Fenerbahçe Üniversitesi’nin açılacak olmasına bu bilinçle bakacak olursak kulübümüzü fevkalade meşakatli ve zorlu bir sürecin beklediğini söyleyebilirim.  Özellikle eğitimci, akademisyen ve toplum bilimci genel kurul üyelerimizin elini taşın altına koyması, bilgi birikim ve tecrübelerini koşulsuzca kulübümüze akıtması gerek. 

TÜRKİYENİN NERESİNDE KİME KONFERANS VERİRSEM VEREYİM SOL YAKAMDAKİ ATATÜRK ROZETİ VE FENERBAHÇE ROZETİ BENİM YEGANE TOTEMİM 

Bize Fenerbahçe ile ilgili unutulmaz bir anınızı anlatır mısınız?

Unutulmaz deyince burnumun direği sızlıyor. Çünkü kulübümüzde çok değerli emekleri olan ama şu anda aramızda olmayan öyle isimlerle anılarım var ki, saymakla bitmez. O yüzden bizi üzecek değil, gülümsetecek bir anı anlatayım. Bu anımı birkaç ay önce Faruk Ilgaz Tesislerindeki bir konferansımda da anlatmıştım. Hatta konuştuğum kürsüden o güne ait fotoğrafımı da paylaşmıştım. 
Dediğim gibi Türkiye’nin dört yanında konferanslar veriyorum.  Bu konferanslarda şehir, ülke, konu ne olursa olsun illa ki sol yakamda Atatürk rozetim ve Fenerbahçe rozetim vardır. Onlar yıllar yılı benim en büyük totemim. 
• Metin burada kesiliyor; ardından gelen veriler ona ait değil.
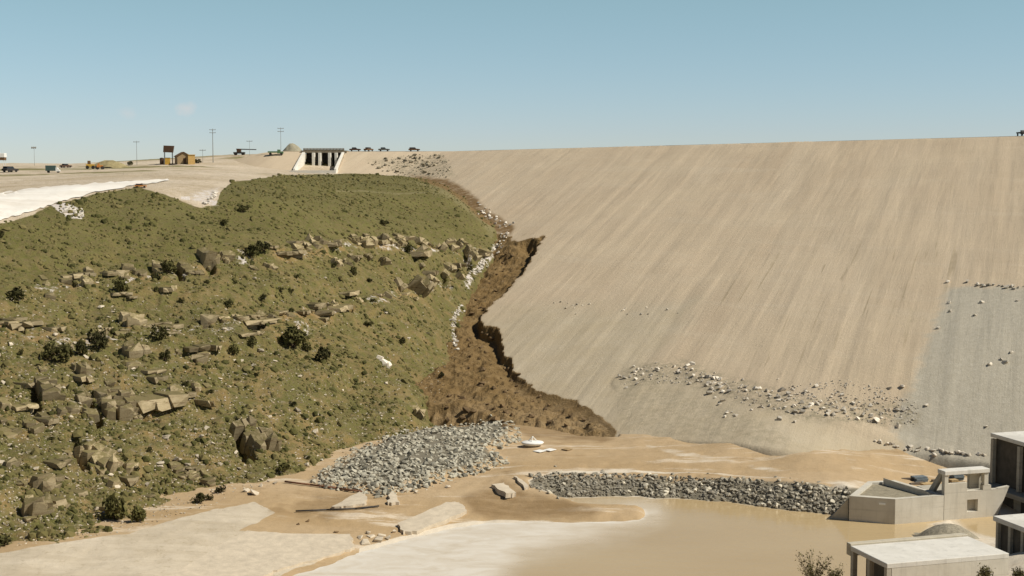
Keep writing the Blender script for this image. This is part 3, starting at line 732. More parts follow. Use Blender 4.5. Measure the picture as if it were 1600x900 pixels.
OC = [(250, 434, 18, 26, 2, 'narrow upright block with a black left face in the upper ledge, left of a pair', 'rib'),
    (291, 432, 18, 26, 2, 'narrow upright block with a black left face in the upper ledge, right of a pair', 'rib'),
    (326, 416, 34, 22, 3, 'low broken rock with a shaded front, right of the upright pair in the upper ledge', 'rib'),
    (112, 438, 24, 12, 2, 'thin slab of rock at the left end of the upper ledge', 'ledge'),
    (180, 430, 30, 10, 3, 'small flat rocks in the upper ledge left of the upright pair', 'ledge'),
    (404, 512, 46, 18, 2, 'dark hollow under a pale ledge on the middle of the hill', 'ledge'),
    (528, 490, 48, 16, 3, 'long pale overhanging slab with a black underside near the hill centre', 'ledge'),
    (546, 466, 26, 14, 2, 'small pale ledge just above the long overhanging slab', 'ledge'),
    (325, 512, 30, 18, 2, 'rock with a dark hollow left of the hill centre', 'rib'),
    (208, 516, 40, 20, 4, 'broken row of small upright rocks below the upper ledge', 'rib'),
    (35, 515, 40, 16, 3, 'dark edged slab near the left edge of the photo at mid height', 'ledge'),
    (76, 632, 34, 50, 4, 'tall stacked sandstone pillar with a black left side nearest the left edge', 'rib'),
    (174, 662, 44, 66, 5, 'large leaning stack of layered sandstone slabs with a dark left side', 'rib'),
    (200, 652, 34, 50, 3, 'rounded sandstone block standing against the leaning stack', 'rib'),
    (243, 645, 56, 36, 3, 'broad humped boulder with a shaded underside right of the leaning stack', 'ledge'),
    (156, 746, 46, 58, 5, 'big blocky outcrop with a black hollow on its left low on the hill', 'rib'),
    (404, 722, 50, 76, 3, 'tall sandstone slab with a tall black cleft on its left at the hill foot', 'rib'),
    (70, 770, 40, 26, 3, 'pair of thin tilted slabs low on the left of the hill', 'rib'),
    (60, 812, 52, 26, 2, 'rounded pale boulder low on the hill above the pale track', 'rib'),
    (650, 655, 30, 22, 3, 'small pale rocks with a dark gap at the hill foot beside the brown fan', 'rib'),
    (708, 440, 28, 30, 3, 'rock ledge with a forked black cleft near the seam with the dam', 'rib'),
    (741, 412, 18, 28, 2, 'upright rock with a black cleft just left of the white chute', 'rib'),
    (655, 405, 38, 16, 3, 'dark broken rocks under the smooth upper slope', 'ledge'),
    (655, 465, 50, 26, 4, 'cluster of pale blocks with dark gaps left of the middle gully', 'rib'),
    (625, 455, 26, 18, 2, 'small dark leaning rock left of the cluster of pale blocks', 'rib'),
    (450, 402, 46, 14, 4, 'low dark broken ledge under the smooth slope left of centre', 'ledge'),
    (520, 388, 36, 12, 3, 'low pale ledge under the smooth slope near the centre', 'ledge'),
    (598, 578, 20, 22, 2, 'small pale boulder on the green lower slope', 'rib'),
    (210, 562, 44, 22, 3, 'flat pale rock with a dark edge between the bushes', 'rib'),
    (130, 590, 30, 22, 3, 'jumble of rocks with dark gaps above the leaning stack', 'rib')]
for px, py, w, h, nb, lab, ln in OC: outcrop(px, py, w, h, nb, lab, ln, mat=M_LIME if (px, py) == (598, 578) else None)
for q in range(215):
    if q < 85:
        x = random.uniform(60, 760); y = np.interp(x, [60, 240, 330, 400, 560, 660, 760], [447, 432, 415, 400, 384, 388, 398]) + random.gauss(0, 5) + 26 * (random.random() < .2)
        w_, h_, kd = random.uniform(8, 24), random.uniform(7, 17), random.choice(['rib', 'rib', 'ledge'])
    elif q < 145:
        x = random.uniform(0, 700); y = np.interp(x, [0, 120, 200, 400, 545, 700], [500, 545, 515, 508, 478, 440]) + random.gauss(0, 8)
        w_, h_, kd = random.uniform(8, 26), random.uniform(6, 14), random.choice(['rib', 'ledge', 'ledge'])
    else:
        x = random.uniform(0, 340); y = random.choice([600, 650, 690, 740, 790]) + random.gauss(0, 14) - max(0, (x - 200)) * .35
        w_, h_, kd = random.uniform(8, 26), random.uniform(7, 22), random.choice(['rib', 'rib', 'ledge'])
    if 228 < x < 300 and 400 < y < 440: continue
    outcrop(x, y, w_, h_, random.choice([1, 2, 2, 3]), 'small weathered ledge rock poking out of the green hillside', kd, group='small ledge rocks on the hillside', name='ledge_rock')
# loose boulders and scattered small stones
HB = variants('hill_boulder', rock_mat('pale_hill_boulder', (.38, .32, .225), (.56, .49, .38), (.28, .20, .11), .35), 8, 820, n=13, flat=.7)
HILLPOLY = [(-30, 860), (190, 832), (330, 790), (440, 742), (560, 700), (640, 665), (690, 620), (708, 550), (715, 480), (760, 395), (700, 378), (540, 372), (380, 385), (150, 425), (-30, 470)]
n = 0
while n < 140:
    x, y = rnd_in(HILLPOLY)
    if random.random() > sstep(np.float64(y - (x - 100) * .2), 380, 640) + .15: continue
    p, _n = hit(x, y); n += 1
    place_rock('hill_boulder', HB, p, random.uniform(.18, .42) * (1.5 if random.random() < .15 else 1), 'pale loose stone lying on the green hillside', 'loose stones on the hillside', 'stone', flat=.85)
it = []
for _ in range(9000):
    x, y = rnd_in(HILLPOLY)
    if random.random() > sstep(np.float64(y - (x - 100) * .15), 380, 680) + .22: continue
    p, _n = hit(x, y); it.append(((p.x, p.y, p.z - .02), random.uniform(.06, .20)))
M_SM = rock_mat('pale_small_stone', (.36, .30, .21), (.56, .49, .38), (.30, .21, .12), 0.)
o = link('small_stones', rock_cloud('small_stones', it, M_SM, 840, n=8)); tag(struct(o, 'stuff'), 'small pale stones strewn among the grass of the hillside', 'stones')

# grass tufts: one object
X_, Y_, Z_, PX, PY, bare = HGRID
def tufts(n):
    ok = (PX > -40) & (PX < 790) & (PY > 268) & (PY < 880) & (bare < .4) & (Y_ < 420)
    idx = np.argwhere(ok[:-1, :-1]); sel = idx[RNG.integers(0, len(idx), n)]
    u = RNG.random((n, 1)); v = RNG.random((n, 1))
    G = np.stack([X_, Y_, Z_], -1); i, j = sel[:, 0], sel[:, 1]
    P = G[i, j] * (1 - u) * (1 - v) + G[i, j + 1] * u * (1 - v) + G[i + 1, j] * (1 - u) * v + G[i + 1, j + 1] * u * v
    dn = fbm(P[:, 0] / 3, P[:, 1] / 3, 3, 44)
    keep = RNG.random(n) < .25 + 1.1 * sstep(dn, .4, .62)
    P = P[keep]; n = len(P)
    r = RNG.uniform(.10, .26, n) * (1 + RNG.uniform(.6, 1.6, n) * (RNG.random(n) < .14)); h = r * RNG.uniform(.5, 1.0, n)
    s = 5; ang = RNG.uniform(0, 6.28, n)[:, None] + np.arange(s)[None] * 2 * PI / s
    rr = r[:, None] * RNG.uniform(.6, 1.3, (n, s))
    ring = np.stack([P[:, :1] + rr * np.cos(ang), P[:, 1:2] + rr * np.sin(ang), P[:, 2:3] - .08 + 0 * ang], -1)
    mid = np.stack([P[:, :1] + rr * .75 * np.cos(ang + .5), P[:, 1:2] + rr * .75 * np.sin(ang + .5), P[:, 2:3] + h[:, None] * RNG.uniform(.4, 1., (n, s))], -1)
    topv = P + np.stack([r * 0, r * 0, h], -1)
    V = np.concatenate([ring, mid, topv[:, None]], 1)
    b = np.arange(n)[:, None] * 11; F_ = []
    for k in range(s):
        k2 = (k + 1) % s
        F_ += [np.stack([b[:, 0] + k, b[:, 0] + k2, b[:, 0] + s + k], -1), np.stack([b[:, 0] + k2, b[:, 0] + s + k2, b[:, 0] + s + k], -1), np.stack([b[:, 0] + s + k, b[:, 0] + s + k2, b[:, 0] + 10], -1)]
    return V.reshape(-1, 3), np.concatenate(F_), np.repeat(RNG.random(n), 11)
V, Fc, rv = tufts(26000)
k = NM('grass_tuft', .95)
m_t = k.done(k.mix(k.rng(k.attr('rv'), .2, .9), k.mix(k.rng(k.attr('rv'), 0, .35), (.050, .049, .014), (.098, .091, .027)), (.17, .14, .055)))
o = link('grass_tufts', np_mesh('grass_tufts', V, Fc, m_t, False, dict(rv=rv))); tag(struct(o, 'stuff'), 'olive grass tufts covering the hillside', 'grass')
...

Yıllar önce bir kurumda bir konuda konuşma yapacağım. Konuşma öncesi kurum yetkilisi ile görüşmemiz var. Görüşmeye yine hiçbir ceketimin yakasından çıkarmadığım Fenerbahçe üye rozetim ile gittim. Yetkili Fenerbahçe rozetimden rahatsızlık duydu ve dolaylı olarak bana, vereceğim konferansta kürsüde bu rozeti takıp takmayacağımı sordu. Yetkiliye; kendisini rahatsız ettiyse konferansta rozetimi takmasam da olacağını belirttim. O sabah evden çıkarken gerçekten de rozetimi takmadım. Ama konferansa giderken lacivert ceket pantolon ve sarı gömlek giydim !!! Kürsüye çıktığımda söz konusu yetkilinin yüzünü unutmam mümkün değil. Rozetimi taksaydım o koca salonda belki önlerde oturan birkaç sıra o küçük rozeti görüp Fenerbahçeli olduğumu anlayacaktı. Oysa o konferansımda en önden en arka sıraya dek herkes Fenerbahçeli olduğumu anlamıştı.